State-dependent photon blockade via quantum-reservoir engineering

TL;DR

This paper demonstrates how quantum reservoir engineering with two-photon processes can control photon blockade, enabling the steady state of a nonlinear cavity to depend on initial states and produce specific Fock state superpositions.

Contribution

It introduces a method to engineer photon blockade using a two-photon absorbing reservoir, allowing initial state dependence and tailored Fock state superpositions in the steady state.

Findings

Steady states can be single-photon Fock states or superpositions of specific Fock states.

Initial states with even or odd photon numbers evolve into superpositions of states with the same parity.

The steady state depends on the initial state's photon number distribution.

Abstract

An arbitrary initial state of an optical or microwave field in a lossy driven nonlinear cavity can be changed, in the steady-state limit, into a partially incoherent superposition of only the vacuum and the single-photon states.

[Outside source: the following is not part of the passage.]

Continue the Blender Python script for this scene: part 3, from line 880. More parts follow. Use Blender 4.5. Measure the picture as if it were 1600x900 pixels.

This effect is known as single-photon blockade, which is usually analyzed for a Kerr-type nonlinear cavity parametrically driven by a single-photon process assuming single-photon loss mechanisms. We study photon blockade engineering via a squeezed reservoir, i.e., a quantum reservoir, where only two-photon absorption is allowed. Namely, we analyze a lossy nonlinear cavity parametrically driven by a two-photon process and allowing two-photon loss mechanisms, as described by the master equation derived for a two-photon absorbing reservoir. The nonlinear cavity engineering can be realized by a linear cavity with a tunable two-level system via the Jaynes-Cummings interaction in the dispersive limit. We show that by tuning properly the frequencies of the driving field and the two-level system, the steady state of the cavity field can be the single-photon Fock state or a partially incoherent superposition of several Fock states with photon numbers, e.g., (0,2), (1,3), (0,1,2), or (0,2,4). We observe that an arbitrary initial coherent or incoherent superposition of Fock states with an even (odd) number of photons can be changed into a partially incoherent superposition of a few Fock states of the same photon-number parity. A general solution for an arbitrary initial state is a weighted mixture of the above two solutions with even and odd photon numbers, where the weights are given by the probabilities of measuring the even and odd numbers of photons of the initial cavity field, respectively. Thus, in contrast to the standard photon blockade, we prove that the steady state in the engineered photon blockade, can depend on its initial state.